- Task statement
Return, word for word, every line that follows.

/---

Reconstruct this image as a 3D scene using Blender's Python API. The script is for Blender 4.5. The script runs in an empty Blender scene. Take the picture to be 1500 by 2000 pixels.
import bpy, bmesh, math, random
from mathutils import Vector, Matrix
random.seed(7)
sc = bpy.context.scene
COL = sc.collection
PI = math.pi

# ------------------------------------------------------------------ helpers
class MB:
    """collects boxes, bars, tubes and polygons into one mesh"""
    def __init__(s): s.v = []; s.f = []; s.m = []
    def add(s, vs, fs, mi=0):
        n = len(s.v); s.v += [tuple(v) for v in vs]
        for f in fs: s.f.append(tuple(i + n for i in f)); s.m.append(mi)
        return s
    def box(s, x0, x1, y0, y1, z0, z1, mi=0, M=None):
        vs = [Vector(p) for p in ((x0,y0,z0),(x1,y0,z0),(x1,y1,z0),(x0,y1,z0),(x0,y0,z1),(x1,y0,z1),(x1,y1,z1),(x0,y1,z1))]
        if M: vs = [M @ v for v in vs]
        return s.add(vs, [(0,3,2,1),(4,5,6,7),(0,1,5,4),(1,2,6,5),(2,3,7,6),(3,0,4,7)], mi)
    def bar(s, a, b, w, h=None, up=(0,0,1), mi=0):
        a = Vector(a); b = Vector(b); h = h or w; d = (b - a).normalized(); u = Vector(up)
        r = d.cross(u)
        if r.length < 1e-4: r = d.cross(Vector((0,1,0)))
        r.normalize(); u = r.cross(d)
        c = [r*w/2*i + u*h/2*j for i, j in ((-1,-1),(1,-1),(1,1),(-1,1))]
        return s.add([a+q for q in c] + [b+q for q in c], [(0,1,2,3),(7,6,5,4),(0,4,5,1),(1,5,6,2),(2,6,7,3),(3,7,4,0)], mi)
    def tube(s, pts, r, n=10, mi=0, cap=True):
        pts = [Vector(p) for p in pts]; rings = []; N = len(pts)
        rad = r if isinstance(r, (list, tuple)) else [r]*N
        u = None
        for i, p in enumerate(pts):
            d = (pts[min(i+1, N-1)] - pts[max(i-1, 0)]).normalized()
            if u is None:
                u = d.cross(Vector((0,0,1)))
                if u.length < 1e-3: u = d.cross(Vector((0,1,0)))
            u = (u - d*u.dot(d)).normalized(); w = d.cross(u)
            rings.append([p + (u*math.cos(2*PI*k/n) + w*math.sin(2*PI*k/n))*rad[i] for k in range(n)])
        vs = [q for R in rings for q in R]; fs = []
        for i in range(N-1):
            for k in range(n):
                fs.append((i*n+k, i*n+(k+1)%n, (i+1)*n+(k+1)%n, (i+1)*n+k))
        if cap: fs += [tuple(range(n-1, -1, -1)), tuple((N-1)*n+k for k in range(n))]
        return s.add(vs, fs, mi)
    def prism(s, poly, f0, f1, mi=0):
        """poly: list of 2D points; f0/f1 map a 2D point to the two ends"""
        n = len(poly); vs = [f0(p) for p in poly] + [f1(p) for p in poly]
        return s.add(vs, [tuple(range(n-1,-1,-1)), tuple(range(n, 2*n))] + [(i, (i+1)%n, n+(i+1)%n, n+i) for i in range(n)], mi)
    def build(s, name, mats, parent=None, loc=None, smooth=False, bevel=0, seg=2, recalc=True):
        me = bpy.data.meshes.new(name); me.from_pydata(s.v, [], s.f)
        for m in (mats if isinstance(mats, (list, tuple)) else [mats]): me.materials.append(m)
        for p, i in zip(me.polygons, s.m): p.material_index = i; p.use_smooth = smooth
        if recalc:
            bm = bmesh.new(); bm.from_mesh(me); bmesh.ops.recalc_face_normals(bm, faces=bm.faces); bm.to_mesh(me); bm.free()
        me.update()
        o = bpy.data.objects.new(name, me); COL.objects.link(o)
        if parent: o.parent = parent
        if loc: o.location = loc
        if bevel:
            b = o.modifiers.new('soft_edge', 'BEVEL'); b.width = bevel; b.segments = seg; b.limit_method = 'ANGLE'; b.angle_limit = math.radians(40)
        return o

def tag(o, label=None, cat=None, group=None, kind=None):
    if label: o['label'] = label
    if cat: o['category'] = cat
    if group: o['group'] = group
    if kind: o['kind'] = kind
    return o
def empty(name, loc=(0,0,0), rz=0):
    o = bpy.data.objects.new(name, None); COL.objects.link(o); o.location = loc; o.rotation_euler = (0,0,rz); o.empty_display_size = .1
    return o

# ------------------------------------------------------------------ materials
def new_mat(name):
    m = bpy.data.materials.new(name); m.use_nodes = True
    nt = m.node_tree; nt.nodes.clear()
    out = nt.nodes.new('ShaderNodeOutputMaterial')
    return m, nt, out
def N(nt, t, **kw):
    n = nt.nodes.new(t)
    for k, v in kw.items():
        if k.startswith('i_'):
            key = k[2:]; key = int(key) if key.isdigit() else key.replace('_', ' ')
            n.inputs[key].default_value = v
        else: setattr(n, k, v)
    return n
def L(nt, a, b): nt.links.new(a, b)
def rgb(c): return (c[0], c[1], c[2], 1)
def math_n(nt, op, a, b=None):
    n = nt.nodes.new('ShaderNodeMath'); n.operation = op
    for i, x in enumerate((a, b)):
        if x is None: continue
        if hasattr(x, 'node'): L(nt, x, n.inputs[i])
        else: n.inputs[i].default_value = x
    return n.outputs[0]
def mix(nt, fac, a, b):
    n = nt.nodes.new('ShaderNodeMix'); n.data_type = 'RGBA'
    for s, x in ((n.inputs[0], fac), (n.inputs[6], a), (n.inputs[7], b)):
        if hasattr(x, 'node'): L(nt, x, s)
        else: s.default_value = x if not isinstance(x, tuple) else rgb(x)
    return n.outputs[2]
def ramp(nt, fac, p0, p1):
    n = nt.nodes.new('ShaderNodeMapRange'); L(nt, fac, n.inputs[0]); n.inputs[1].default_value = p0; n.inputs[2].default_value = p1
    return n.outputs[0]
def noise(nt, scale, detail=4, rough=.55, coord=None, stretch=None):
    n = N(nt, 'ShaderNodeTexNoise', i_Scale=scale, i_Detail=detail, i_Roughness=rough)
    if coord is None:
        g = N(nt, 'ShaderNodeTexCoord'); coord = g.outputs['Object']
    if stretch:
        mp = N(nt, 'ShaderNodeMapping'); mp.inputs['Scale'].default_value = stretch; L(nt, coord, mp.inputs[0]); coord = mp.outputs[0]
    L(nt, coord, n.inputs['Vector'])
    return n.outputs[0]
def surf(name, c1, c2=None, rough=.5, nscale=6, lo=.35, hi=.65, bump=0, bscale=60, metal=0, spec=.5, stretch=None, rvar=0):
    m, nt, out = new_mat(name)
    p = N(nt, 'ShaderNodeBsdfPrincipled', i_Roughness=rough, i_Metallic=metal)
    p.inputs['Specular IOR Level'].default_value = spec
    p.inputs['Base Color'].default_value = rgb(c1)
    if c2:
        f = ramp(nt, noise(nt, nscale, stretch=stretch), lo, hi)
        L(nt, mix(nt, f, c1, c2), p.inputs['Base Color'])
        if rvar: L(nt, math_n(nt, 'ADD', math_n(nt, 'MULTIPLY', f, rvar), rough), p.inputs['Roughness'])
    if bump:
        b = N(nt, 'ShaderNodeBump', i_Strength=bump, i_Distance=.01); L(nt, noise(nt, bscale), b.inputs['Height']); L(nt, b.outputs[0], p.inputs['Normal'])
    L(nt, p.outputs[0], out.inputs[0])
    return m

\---

- Task output
Reconstruct this image as a 3D scene using Blender's Python API. The script is for Blender 4.5. The script runs in an empty Blender scene. Take the picture to be 1500 by 2000 pixels.
import bpy, bmesh, math, random
from mathutils import Vector, Matrix
random.seed(7)
sc = bpy.context.scene
COL = sc.collection
PI = math.pi

# ------------------------------------------------------------------ helpers
class MB:
    """collects boxes, bars, tubes and polygons into one mesh"""
    def __init__(s): s.v = []; s.f = []; s.m = []
    def add(s, vs, fs, mi=0):
        n = len(s.v); s.v += [tuple(v) for v in vs]
        for f in fs: s.f.append(tuple(i + n for i in f)); s.m.append(mi)
        return s
    def box(s, x0, x1, y0, y1, z0, z1, mi=0, M=None):
        vs = [Vector(p) for p in ((x0,y0,z0),(x1,y0,z0),(x1,y1,z0),(x0,y1,z0),(x0,y0,z1),(x1,y0,z1),(x1,y1,z1),(x0,y1,z1))]
        if M: vs = [M @ v for v in vs]
        return s.add(vs, [(0,3,2,1),(4,5,6,7),(0,1,5,4),(1,2,6,5),(2,3,7,6),(3,0,4,7)], mi)
    def bar(s, a, b, w, h=None, up=(0,0,1), mi=0):
        a = Vector(a); b = Vector(b); h = h or w; d = (b - a).normalized(); u = Vector(up)
        r = d.cross(u)
        if r.length < 1e-4: r = d.cross(Vector((0,1,0)))
        r.normalize(); u = r.cross(d)
        c = [r*w/2*i + u*h/2*j for i, j in ((-1,-1),(1,-1),(1,1),(-1,1))]
        return s.add([a+q for q in c] + [b+q for q in c], [(0,1,2,3),(7,6,5,4),(0,4,5,1),(1,5,6,2),(2,6,7,3),(3,7,4,0)], mi)
    def tube(s, pts, r, n=10, mi=0, cap=True):
        pts = [Vector(p) for p in pts]; rings = []; N = len(pts)
        rad = r if isinstance(r, (list, tuple)) else [r]*N
        u = None
        for i, p in enumerate(pts):
            d = (pts[min(i+1, N-1)] - pts[max(i-1, 0)]).normalized()
            if u is None:
                u = d.cross(Vector((0,0,1)))
                if u.length < 1e-3: u = d.cross(Vector((0,1,0)))
            u = (u - d*u.dot(d)).normalized(); w = d.cross(u)
            rings.append([p + (u*math.cos(2*PI*k/n) + w*math.sin(2*PI*k/n))*rad[i] for k in range(n)])
        vs = [q for R in rings for q in R]; fs = []
        for i in range(N-1):
            for k in range(n):
                fs.append((i*n+k, i*n+(k+1)%n, (i+1)*n+(k+1)%n, (i+1)*n+k))
        if cap: fs += [tuple(range(n-1, -1, -1)), tuple((N-1)*n+k for k in range(n))]
        return s.add(vs, fs, mi)
    def prism(s, poly, f0, f1, mi=0):
        """poly: list of 2D points; f0/f1 map a 2D point to the two ends"""
        n = len(poly); vs = [f0(p) for p in poly] + [f1(p) for p in poly]
        return s.add(vs, [tuple(range(n-1,-1,-1)), tuple(range(n, 2*n))] + [(i, (i+1)%n, n+(i+1)%n, n+i) for i in range(n)], mi)
    def build(s, name, mats, parent=None, loc=None, smooth=False, bevel=0, seg=2, recalc=True):
        me = bpy.data.meshes.new(name); me.from_pydata(s.v, [], s.f)
        for m in (mats if isinstance(mats, (list, tuple)) else [mats]): me.materials.append(m)
        for p, i in zip(me.polygons, s.m): p.material_index = i; p.use_smooth = smooth
        if recalc:
            bm = bmesh.new(); bm.from_mesh(me); bmesh.ops.recalc_face_normals(bm, faces=bm.faces); bm.to_mesh(me); bm.free()
        me.update()
        o = bpy.data.objects.new(name, me); COL.objects.link(o)
        if parent: o.parent = parent
        if loc: o.location = loc
        if bevel:
            b = o.modifiers.new('soft_edge', 'BEVEL'); b.width = bevel; b.segments = seg; b.limit_method = 'ANGLE'; b.angle_limit = math.radians(40)
        return o

def tag(o, label=None, cat=None, group=None, kind=None):
    if label: o['label'] = label
    if cat: o['category'] = cat
    if group: o['group'] = group
    if kind: o['kind'] = kind
    return o
def empty(name, loc=(0,0,0), rz=0):
    o = bpy.data.objects.new(name, None); COL.objects.link(o); o.location = loc; o.rotation_euler = (0,0,rz); o.empty_display_size = .1
    return o

# ------------------------------------------------------------------ materials
def new_mat(name):
    m = bpy.data.materials.new(name); m.use_nodes = True
    nt = m.node_tree; nt.nodes.clear()
    out = nt.nodes.new('ShaderNodeOutputMaterial')
    return m, nt, out
def N(nt, t, **kw):
    n = nt.nodes.new(t)
    for k, v in kw.items():
        if k.startswith('i_'):
            key = k[2:]; key = int(key) if key.isdigit() else key.replace('_', ' ')
            n.inputs[key].default_value = v
        else: setattr(n, k, v)
    return n
def L(nt, a, b): nt.links.new(a, b)
def rgb(c): return (c[0], c[1], c[2], 1)
def math_n(nt, op, a, b=None):
    n = nt.nodes.new('ShaderNodeMath'); n.operation = op
    for i, x in enumerate((a, b)):
        if x is None: continue
        if hasattr(x, 'node'): L(nt, x, n.inputs[i])
        else: n.inputs[i].default_value = x
    return n.outputs[0]
def mix(nt, fac, a, b):
    n = nt.nodes.new('ShaderNodeMix'); n.data_type = 'RGBA'
    for s, x in ((n.inputs[0], fac), (n.inputs[6], a), (n.inputs[7], b)):
        if hasattr(x, 'node'): L(nt, x, s)
        else: s.default_value = x if not isinstance(x, tuple) else rgb(x)
    return n.outputs[2]
def ramp(nt, fac, p0, p1):
    n = nt.nodes.new('ShaderNodeMapRange'); L(nt, fac, n.inputs[0]); n.inputs[1].default_value = p0; n.inputs[2].default_value = p1
    return n.outputs[0]
def noise(nt, scale, detail=4, rough=.55, coord=None, stretch=None):
    n = N(nt, 'ShaderNodeTexNoise', i_Scale=scale, i_Detail=detail, i_Roughness=rough)
    if coord is None:
        g = N(nt, 'ShaderNodeTexCoord'); coord = g.outputs['Object']
    if stretch:
        mp = N(nt, 'ShaderNodeMapping'); mp.inputs['Scale'].default_value = stretch; L(nt, coord, mp.inputs[0]); coord = mp.outputs[0]
    L(nt, coord, n.inputs['Vector'])
    return n.outputs[0]
def surf(name, c1, c2=None, rough=.5, nscale=6, lo=.35, hi=.65, bump=0, bscale=60, metal=0, spec=.5, stretch=None, rvar=0):
    m, nt, out = new_mat(name)
    p = N(nt, 'ShaderNodeBsdfPrincipled', i_Roughness=rough, i_Metallic=metal)
    p.inputs['Specular IOR Level'].default_value = spec
    p.inputs['Base Color'].default_value = rgb(c1)
    if c2:
        f = ramp(nt, noise(nt, nscale, stretch=stretch), lo, hi)
        L(nt, mix(nt, f, c1, c2), p.inputs['Base Color'])
        if rvar: L(nt, math_n(nt, 'ADD', math_n(nt, 'MULTIPLY', f, rvar), rough), p.inputs['Roughness'])
    if bump:
        b = N(nt, 'ShaderNodeBump', i_Strength=bump, i_Distance=.01); L(nt, noise(nt, bscale), b.inputs['Height']); L(nt, b.outputs[0], p.inputs['Normal'])
    L(nt, p.outputs[0], out.inputs[0])
    return m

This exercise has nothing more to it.